DUSTIN GEORGE ABOARD CVN75 USS HARRY S TRUMAN: Reading Asked and Answered while overseas on deployment definitely cheers me up. Hypothetically, if Stephon Tuitt does return, and we either sign Terrell Edmunds or Tyrann Mathieu for the opening at safety, what position group do you think we should target in the first round?
ANSWER: The Steelers aren't going to target a position in the first round, but rather they will use the 20th overall pick, in my opinion, to strengthen one of a number of areas on their current roster. Some of the areas I would consider would be defensive line, wide receiver, and cornerback.
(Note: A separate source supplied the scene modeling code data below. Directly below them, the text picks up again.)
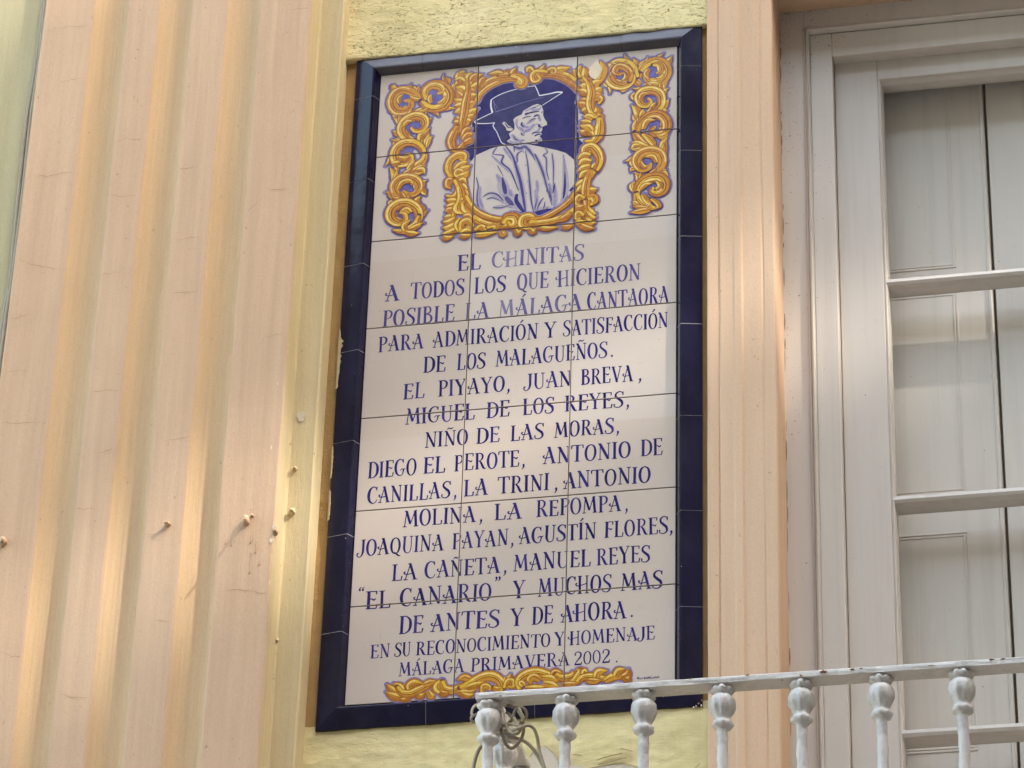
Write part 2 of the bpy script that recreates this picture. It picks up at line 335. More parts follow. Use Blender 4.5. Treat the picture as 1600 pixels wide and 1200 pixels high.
# bare plaster where the yellow coat has peeled, and the curled flakes round it
bm = bmesh.new()
pe = [(0.030, -1.560), (0.048, -1.522), (0.066, -1.508), (0.082, -1.519), (0.096, -1.540), (0.118, -1.548), (0.150, -1.556), (0.205, -1.552), (0.250, -1.566), (0.262, -1.585), (0.240, -1.612), (0.275, -1.66), (0.19, -1.70), (0.04, -1.70), (0.02, -1.62)]
flat(bm, [(x, z + 0.0) for x, z in pe], -0.0068)
link('bare_plaster_patch', bm, BARE, wall)
bm = bmesh.new()
for q in ([(0.042, -1.528), (0.052, -1.516), (0.064, -1.508)], [(0.068, -1.507), (0.084, -1.520), (0.094, -1.538)], [(0.094, -1.541), (0.108, -1.546)], [(0.150, -1.556), (0.205, -1.551), (0.235, -1.560), (0.256, -1.574)], [(0.163, -1.541), (0.185, -1.535), (0.208, -1.531)], [(0.165, -1.550), (0.19, -1.545), (0.216, -1.540)], [(0.252, -1.573), (0.268, -1.588), (0.274, -1.596)], [(0.204, -1.521), (0.226, -1.528)], [(0.12, -1.527), (0.135, -1.530)], [(0.05, -1.552), (0.075, -1.556), (0.09, -1.562)], [(0.30, -1.60), (0.325, -1.578), (0.345, -1.560)], [(0.06, -1.60), (0.1, -1.59), (0.13, -1.6)], [(0.19, -1.60), (0.22, -1.592), (0.25, -1.597)]):
    prev = None
    for i, (x, z) in enumerate(catmull(q, 4)):
        t = random.uniform(0.0025, 0.006)
        r = [bm.verts.new((x, -0.0055, z + 0.001)), bm.verts.new((x, -0.0080, z - 0.0002)), bm.verts.new((x, -0.0070, z - t * 0.40))]
        if prev:
            for k in range(2): bm.faces.new((prev[k], r[k], r[k + 1], prev[k + 1]))
        prev = r
link('paint_flakes', bm, YEL, wall)

# ------------------------------------------------------------------ fluted pilaster
prof = [(-0.985, 0.02), (-0.985, -0.106), (-0.981, -0.110)]; mt = [0, 0]
def flute(x0, x1, d):
    prof.append((x0 - 0.004, -0.110)); mt.append(0)
    w_ = x1 - x0; n = 18
    for i in range(n + 1):
        t = i / n; u = (2 * t - 1)
        p_ = 0.60; v_ = (t - p_) / (p_ if t < p_ else 1 - p_); prof.append((x0 + w_ * t, -0.1088 + d * max(0, 1 - abs(v_) ** 2.0) ** (0.85 if t < p_ else 0.5))); mt.append(1 if i else 0)
    prof.append((x1 + 0.004, -0.110)); mt.append(0)
for x0, x1 in ((-0.876, -0.806), (-0.738, -0.668), (-0.595, -0.527)): flute(x0, x1, 0.017)
prof += [(-0.4235, -0.110), (-0.4205, -0.107), (-0.4205, -0.052), (-0.417, -0.050), (-0.3735, -0.050), (-0.3705, -0.047), (-0.3705, 0.02)]; mt += [0, 0, 2, 2, 2, 2, 2]
pil = thing('fluted_pilaster', (-0.7, 0, GZ), 'tall peach pilaster with three ochre flutes and a yellow edge strip', 'pilaster')
bm = bmesh.new(); prism(bm, prof, -2.2, 0.6, 0.02, mt, 0.0011); prism(bm, prof, GZ, -2.2, 0.3, mt, 0.001); prism(bm, prof, 0.6, 2.4, 0.3, mt, 0.001)
bmesh.ops.recalc_face_normals(bm, faces=bm.faces[:]); link('shaft', bm, [PEACH, FLUTE, YEL], pil, smooth=False)
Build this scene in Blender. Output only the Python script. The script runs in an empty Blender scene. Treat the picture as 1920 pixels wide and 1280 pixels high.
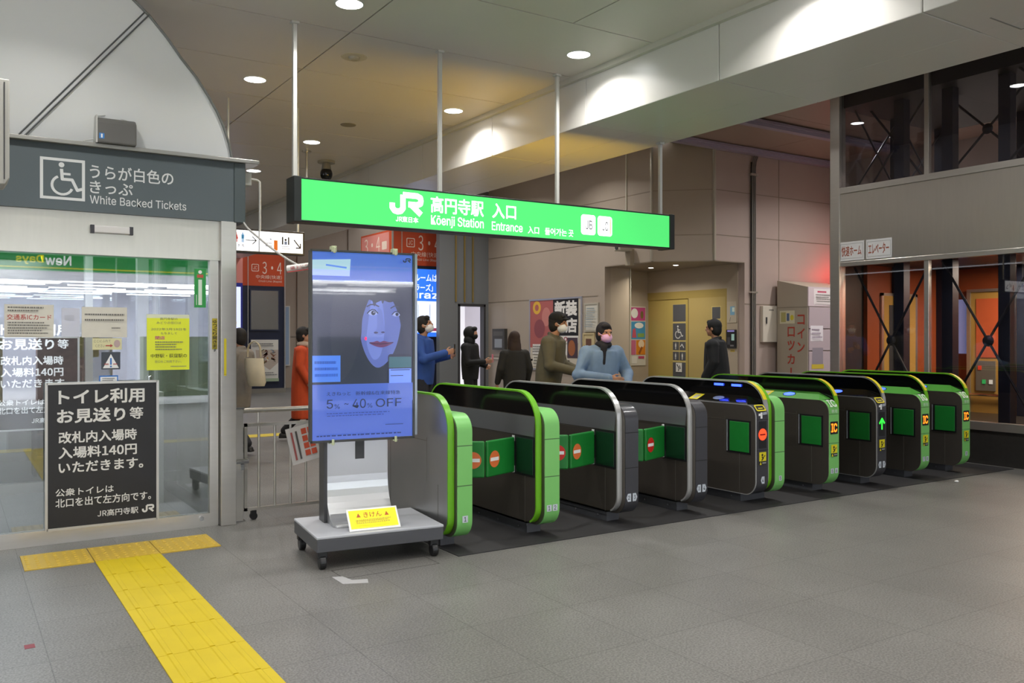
import bpy, bmesh, math, random, os
from mathutils import Vector, Matrix
random.seed(7)
SC = bpy.context.scene
COL = SC.collection
PI = math.pi

# ------------------------------------------------------------------ camera, world, exposure
cam = bpy.data.cameras.new('camera'); cam_o = bpy.data.objects.new('camera', cam); COL.objects.link(cam_o)
cam.sensor_width = 36.0; cam.lens = 1628.0/1920.0*36.0; cam.shift_y = -9.0/1920.0
cam.clip_start = 0.05; cam.clip_end = 200
cam_o.location = (0, 0, 1.5); cam_o.rotation_euler = (PI/2, 0, -math.radians(32.9))
SC.camera = cam_o
SC.view_settings.view_transform = 'Standard'; SC.view_settings.look = 'None'
SC.view_settings.gamma = 1.0; SC.view_settings.use_curve_mapping = False
SC.view_settings.exposure = 0.2
W = bpy.data.worlds.new('world'); SC.world = W; W.use_nodes = True
W.node_tree.nodes['Background'].inputs[0].default_value = (0.86, 0.89, 0.95, 1)
W.node_tree.nodes['Background'].inputs[1].default_value = 1.25
try:
    SC.cycles.use_denoising = True
    SC.cycles.max_bounces = 8; SC.cycles.transparent_max_bounces = 16
    SC.cycles.sample_clamp_indirect = 4.0; SC.cycles.caustics_reflective = False
except Exception: pass
DL_POWER = 17.0      # watts of one ceiling downlight

# ------------------------------------------------------------------ materials
def lin(h):
    h = h.lstrip('#'); r = []
    for i in (0, 2, 4):
        v = int(h[i:i+2], 16)/255.0
        r.append(v/12.92 if v <= 0.04045 else ((v+0.055)/1.055)**2.4)
    return tuple(r) + (1.0,)
MC = {}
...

Even if Stephon Tuitt commits to returning, there's no way of knowing where he might be as a player after a full year of not practicing or playing, and age also is an issue at the top of the depth chart there with Tyson Alualu turning 35 in May, Cam Heyward turning 33 in Mat, and Tuitt turning 29 in May. And if the Steelers resolve the strong safety issue with a short-term (maybe a 1-year contract), then safety could work its way into the mix as well.

RYAN YEDLINSKY FROM LANSING, KS: I am so sad to hear about Dwayne Haskins, and my heart is broken for his family. That's all I can say.
ANSWER: There's really nothing else to say, and there are many who share your feelings.

JENNY GROVE FROM SEATTLE, WA: Very saddened and very shocked about Dwayne Haskins' death. Every once in a while, a terrible tragedy occurs that leaves everyone asking, "Why?" Dwayne's death is one of those tragic, unexpected, and unexplained things. I feel so very sorry for that talented young man and his wife and family. Hopefully, the family will get some closure. We will keep them all in our prayers. We will never forget Dwayne.

DIANA BARNETT FROM KEARNEYSVILLE, WV: I am heartbroken for Dwayne Haskins' family, his friends, teammates, coaches, and all who knew and loved him. I can't shake his loss, so much life was ahead for him. All are in my prayers.